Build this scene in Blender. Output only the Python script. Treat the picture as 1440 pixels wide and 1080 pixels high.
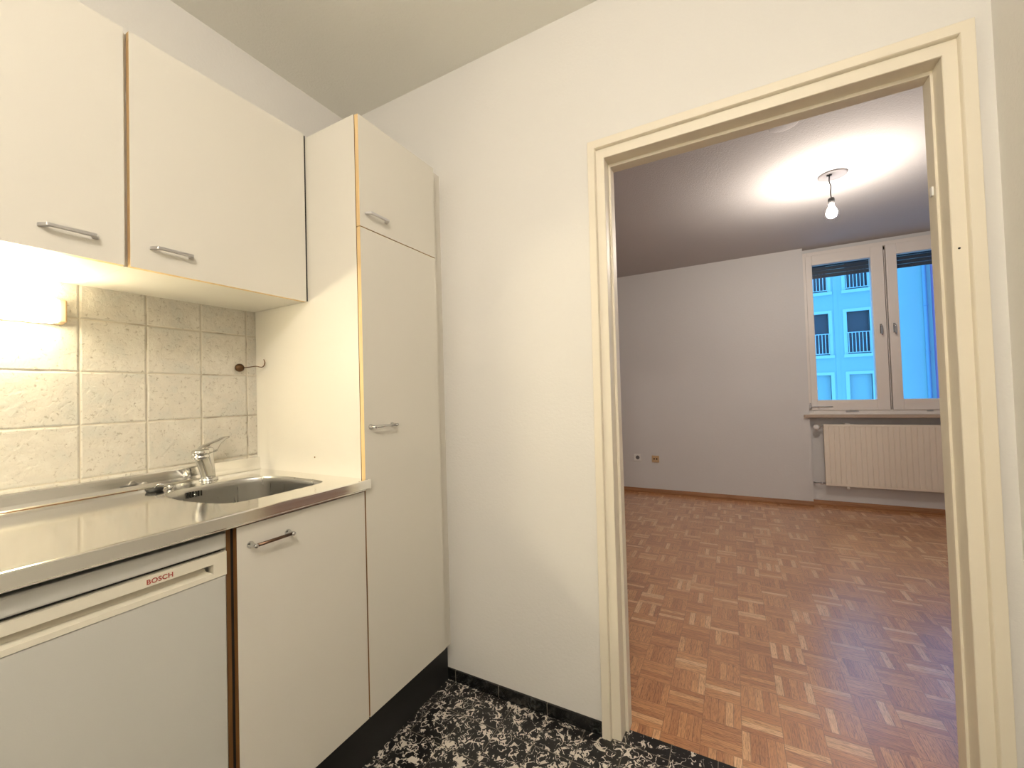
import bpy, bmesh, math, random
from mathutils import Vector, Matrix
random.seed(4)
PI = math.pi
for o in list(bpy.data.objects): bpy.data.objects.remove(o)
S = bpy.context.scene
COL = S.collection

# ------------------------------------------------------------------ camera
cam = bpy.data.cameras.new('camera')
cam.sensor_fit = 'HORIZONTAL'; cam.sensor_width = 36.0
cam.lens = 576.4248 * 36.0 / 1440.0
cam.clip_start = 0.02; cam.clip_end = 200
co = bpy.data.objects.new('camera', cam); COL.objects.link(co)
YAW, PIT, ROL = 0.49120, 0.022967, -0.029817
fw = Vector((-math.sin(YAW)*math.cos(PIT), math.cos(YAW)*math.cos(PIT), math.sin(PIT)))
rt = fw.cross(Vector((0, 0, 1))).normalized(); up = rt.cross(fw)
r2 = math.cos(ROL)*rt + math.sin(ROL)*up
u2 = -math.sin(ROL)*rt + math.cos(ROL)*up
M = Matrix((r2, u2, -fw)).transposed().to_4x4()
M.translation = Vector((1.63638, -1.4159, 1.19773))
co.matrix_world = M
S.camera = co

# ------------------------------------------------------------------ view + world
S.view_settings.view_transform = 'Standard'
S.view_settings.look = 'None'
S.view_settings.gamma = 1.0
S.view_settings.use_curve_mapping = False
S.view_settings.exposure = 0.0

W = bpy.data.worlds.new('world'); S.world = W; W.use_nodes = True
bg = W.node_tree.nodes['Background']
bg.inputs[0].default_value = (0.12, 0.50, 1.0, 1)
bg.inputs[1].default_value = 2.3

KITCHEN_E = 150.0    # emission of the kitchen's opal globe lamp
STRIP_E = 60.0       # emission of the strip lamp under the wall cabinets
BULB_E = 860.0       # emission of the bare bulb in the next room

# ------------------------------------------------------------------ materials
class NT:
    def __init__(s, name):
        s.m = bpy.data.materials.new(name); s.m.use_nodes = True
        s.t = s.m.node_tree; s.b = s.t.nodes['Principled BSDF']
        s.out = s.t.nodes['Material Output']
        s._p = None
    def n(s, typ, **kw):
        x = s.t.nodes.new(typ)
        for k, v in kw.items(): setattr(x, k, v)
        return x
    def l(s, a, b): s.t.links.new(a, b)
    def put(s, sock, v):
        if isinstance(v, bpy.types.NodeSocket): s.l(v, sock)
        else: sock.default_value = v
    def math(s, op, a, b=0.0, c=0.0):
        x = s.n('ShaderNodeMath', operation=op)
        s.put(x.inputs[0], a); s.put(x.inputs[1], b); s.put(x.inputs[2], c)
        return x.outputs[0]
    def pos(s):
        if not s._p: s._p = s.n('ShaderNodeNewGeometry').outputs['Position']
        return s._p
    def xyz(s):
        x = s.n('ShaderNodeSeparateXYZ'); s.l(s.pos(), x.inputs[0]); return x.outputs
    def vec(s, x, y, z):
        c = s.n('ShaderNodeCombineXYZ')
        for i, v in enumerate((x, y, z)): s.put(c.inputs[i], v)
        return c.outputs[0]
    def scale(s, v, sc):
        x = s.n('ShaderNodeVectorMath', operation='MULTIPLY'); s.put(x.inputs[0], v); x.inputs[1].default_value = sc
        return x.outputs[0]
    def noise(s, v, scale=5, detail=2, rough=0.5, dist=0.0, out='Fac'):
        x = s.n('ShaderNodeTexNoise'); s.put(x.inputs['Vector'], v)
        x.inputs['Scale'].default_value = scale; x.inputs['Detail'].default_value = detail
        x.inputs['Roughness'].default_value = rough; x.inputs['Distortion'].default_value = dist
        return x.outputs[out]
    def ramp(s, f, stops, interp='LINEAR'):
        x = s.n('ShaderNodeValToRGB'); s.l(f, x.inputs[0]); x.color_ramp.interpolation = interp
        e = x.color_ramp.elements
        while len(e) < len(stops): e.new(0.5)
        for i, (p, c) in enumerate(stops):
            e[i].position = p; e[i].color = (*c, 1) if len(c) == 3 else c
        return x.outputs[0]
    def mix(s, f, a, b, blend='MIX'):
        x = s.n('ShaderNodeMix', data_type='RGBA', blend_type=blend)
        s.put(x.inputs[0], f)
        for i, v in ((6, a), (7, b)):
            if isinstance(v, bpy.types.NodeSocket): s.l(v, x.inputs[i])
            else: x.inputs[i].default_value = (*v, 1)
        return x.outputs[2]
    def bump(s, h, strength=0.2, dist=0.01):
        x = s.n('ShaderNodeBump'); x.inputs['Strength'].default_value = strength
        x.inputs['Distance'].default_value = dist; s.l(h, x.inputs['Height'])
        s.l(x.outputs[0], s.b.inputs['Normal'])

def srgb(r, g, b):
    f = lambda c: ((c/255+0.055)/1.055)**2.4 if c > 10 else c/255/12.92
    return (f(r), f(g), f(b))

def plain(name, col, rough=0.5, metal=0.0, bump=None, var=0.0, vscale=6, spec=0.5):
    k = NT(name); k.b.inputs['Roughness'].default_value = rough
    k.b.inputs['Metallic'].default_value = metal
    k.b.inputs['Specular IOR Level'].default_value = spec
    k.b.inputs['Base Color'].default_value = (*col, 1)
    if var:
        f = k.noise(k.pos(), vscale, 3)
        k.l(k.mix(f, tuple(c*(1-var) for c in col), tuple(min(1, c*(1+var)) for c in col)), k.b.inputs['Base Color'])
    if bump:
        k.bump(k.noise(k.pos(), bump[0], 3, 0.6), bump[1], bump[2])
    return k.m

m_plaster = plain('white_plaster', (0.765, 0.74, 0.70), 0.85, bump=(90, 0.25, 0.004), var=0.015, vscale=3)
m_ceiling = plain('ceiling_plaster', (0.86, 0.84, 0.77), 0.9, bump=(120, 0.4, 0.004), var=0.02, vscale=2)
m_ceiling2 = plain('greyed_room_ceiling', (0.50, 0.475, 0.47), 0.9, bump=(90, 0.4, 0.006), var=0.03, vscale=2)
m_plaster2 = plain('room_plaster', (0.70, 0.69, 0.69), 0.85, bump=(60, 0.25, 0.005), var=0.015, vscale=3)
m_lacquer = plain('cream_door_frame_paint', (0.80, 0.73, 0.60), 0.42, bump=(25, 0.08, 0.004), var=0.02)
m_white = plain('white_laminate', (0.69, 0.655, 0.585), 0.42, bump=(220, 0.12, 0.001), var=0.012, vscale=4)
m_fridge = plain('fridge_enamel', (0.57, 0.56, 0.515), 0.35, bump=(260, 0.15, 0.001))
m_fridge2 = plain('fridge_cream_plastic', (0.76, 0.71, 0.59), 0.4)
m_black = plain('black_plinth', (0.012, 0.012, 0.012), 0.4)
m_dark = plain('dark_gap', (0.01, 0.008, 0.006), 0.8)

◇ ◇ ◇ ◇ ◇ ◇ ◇

§ What is asked: Reproduce each line exactly as it appears, omitting the pictures.

§ Problem solution:
Build this scene in Blender. Output only the Python script. Treat the picture as 1440 pixels wide and 1080 pixels high.
import bpy, bmesh, math, random
from mathutils import Vector, Matrix
random.seed(4)
PI = math.pi
for o in list(bpy.data.objects): bpy.data.objects.remove(o)
S = bpy.context.scene
COL = S.collection

# ------------------------------------------------------------------ camera
cam = bpy.data.cameras.new('camera')
cam.sensor_fit = 'HORIZONTAL'; cam.sensor_width = 36.0
cam.lens = 576.4248 * 36.0 / 1440.0
cam.clip_start = 0.02; cam.clip_end = 200
co = bpy.data.objects.new('camera', cam); COL.objects.link(co)
YAW, PIT, ROL = 0.49120, 0.022967, -0.029817
fw = Vector((-math.sin(YAW)*math.cos(PIT), math.cos(YAW)*math.cos(PIT), math.sin(PIT)))
rt = fw.cross(Vector((0, 0, 1))).normalized(); up = rt.cross(fw)
r2 = math.cos(ROL)*rt + math.sin(ROL)*up
u2 = -math.sin(ROL)*rt + math.cos(ROL)*up
M = Matrix((r2, u2, -fw)).transposed().to_4x4()
M.translation = Vector((1.63638, -1.4159, 1.19773))
co.matrix_world = M
S.camera = co

# ------------------------------------------------------------------ view + world
S.view_settings.view_transform = 'Standard'
S.view_settings.look = 'None'
S.view_settings.gamma = 1.0
S.view_settings.use_curve_mapping = False
S.view_settings.exposure = 0.0

W = bpy.data.worlds.new('world'); S.world = W; W.use_nodes = True
bg = W.node_tree.nodes['Background']
bg.inputs[0].default_value = (0.12, 0.50, 1.0, 1)
bg.inputs[1].default_value = 2.3

KITCHEN_E = 150.0    # emission of the kitchen's opal globe lamp
STRIP_E = 60.0       # emission of the strip lamp under the wall cabinets
BULB_E = 860.0       # emission of the bare bulb in the next room

# ------------------------------------------------------------------ materials
class NT:
    def __init__(s, name):
        s.m = bpy.data.materials.new(name); s.m.use_nodes = True
        s.t = s.m.node_tree; s.b = s.t.nodes['Principled BSDF']
        s.out = s.t.nodes['Material Output']
        s._p = None
    def n(s, typ, **kw):
        x = s.t.nodes.new(typ)
        for k, v in kw.items(): setattr(x, k, v)
        return x
    def l(s, a, b): s.t.links.new(a, b)
    def put(s, sock, v):
        if isinstance(v, bpy.types.NodeSocket): s.l(v, sock)
        else: sock.default_value = v
    def math(s, op, a, b=0.0, c=0.0):
        x = s.n('ShaderNodeMath', operation=op)
        s.put(x.inputs[0], a); s.put(x.inputs[1], b); s.put(x.inputs[2], c)
        return x.outputs[0]
    def pos(s):
        if not s._p: s._p = s.n('ShaderNodeNewGeometry').outputs['Position']
        return s._p
    def xyz(s):
        x = s.n('ShaderNodeSeparateXYZ'); s.l(s.pos(), x.inputs[0]); return x.outputs
    def vec(s, x, y, z):
        c = s.n('ShaderNodeCombineXYZ')
        for i, v in enumerate((x, y, z)): s.put(c.inputs[i], v)
        return c.outputs[0]
    def scale(s, v, sc):
        x = s.n('ShaderNodeVectorMath', operation='MULTIPLY'); s.put(x.inputs[0], v); x.inputs[1].default_value = sc
        return x.outputs[0]
    def noise(s, v, scale=5, detail=2, rough=0.5, dist=0.0, out='Fac'):
        x = s.n('ShaderNodeTexNoise'); s.put(x.inputs['Vector'], v)
        x.inputs['Scale'].default_value = scale; x.inputs['Detail'].default_value = detail
        x.inputs['Roughness'].default_value = rough; x.inputs['Distortion'].default_value = dist
        return x.outputs[out]
    def ramp(s, f, stops, interp='LINEAR'):
        x = s.n('ShaderNodeValToRGB'); s.l(f, x.inputs[0]); x.color_ramp.interpolation = interp
        e = x.color_ramp.elements
        while len(e) < len(stops): e.new(0.5)
        for i, (p, c) in enumerate(stops):
            e[i].position = p; e[i].color = (*c, 1) if len(c) == 3 else c
        return x.outputs[0]
    def mix(s, f, a, b, blend='MIX'):
        x = s.n('ShaderNodeMix', data_type='RGBA', blend_type=blend)
        s.put(x.inputs[0], f)
        for i, v in ((6, a), (7, b)):
            if isinstance(v, bpy.types.NodeSocket): s.l(v, x.inputs[i])
            else: x.inputs[i].default_value = (*v, 1)
        return x.outputs[2]
    def bump(s, h, strength=0.2, dist=0.01):
        x = s.n('ShaderNodeBump'); x.inputs['Strength'].default_value = strength
        x.inputs['Distance'].default_value = dist; s.l(h, x.inputs['Height'])
        s.l(x.outputs[0], s.b.inputs['Normal'])

def srgb(r, g, b):
    f = lambda c: ((c/255+0.055)/1.055)**2.4 if c > 10 else c/255/12.92
    return (f(r), f(g), f(b))

def plain(name, col, rough=0.5, metal=0.0, bump=None, var=0.0, vscale=6, spec=0.5):
    k = NT(name); k.b.inputs['Roughness'].default_value = rough
    k.b.inputs['Metallic'].default_value = metal
    k.b.inputs['Specular IOR Level'].default_value = spec
    k.b.inputs['Base Color'].default_value = (*col, 1)
    if var:
        f = k.noise(k.pos(), vscale, 3)
        k.l(k.mix(f, tuple(c*(1-var) for c in col), tuple(min(1, c*(1+var)) for c in col)), k.b.inputs['Base Color'])
    if bump:
        k.bump(k.noise(k.pos(), bump[0], 3, 0.6), bump[1], bump[2])
    return k.m

m_plaster = plain('white_plaster', (0.765, 0.74, 0.70), 0.85, bump=(90, 0.25, 0.004), var=0.015, vscale=3)
m_ceiling = plain('ceiling_plaster', (0.86, 0.84, 0.77), 0.9, bump=(120, 0.4, 0.004), var=0.02, vscale=2)
m_ceiling2 = plain('greyed_room_ceiling', (0.50, 0.475, 0.47), 0.9, bump=(90, 0.4, 0.006), var=0.03, vscale=2)
m_plaster2 = plain('room_plaster', (0.70, 0.69, 0.69), 0.85, bump=(60, 0.25, 0.005), var=0.015, vscale=3)
m_lacquer = plain('cream_door_frame_paint', (0.80, 0.73, 0.60), 0.42, bump=(25, 0.08, 0.004), var=0.02)
m_white = plain('white_laminate', (0.69, 0.655, 0.585), 0.42, bump=(220, 0.12, 0.001), var=0.012, vscale=4)
m_fridge = plain('fridge_enamel', (0.57, 0.56, 0.515), 0.35, bump=(260, 0.15, 0.001))
m_fridge2 = plain('fridge_cream_plastic', (0.76, 0.71, 0.59), 0.4)
m_black = plain('black_plinth', (0.012, 0.012, 0.012), 0.4)
m_dark = plain('dark_gap', (0.01, 0.008, 0.006), 0.8)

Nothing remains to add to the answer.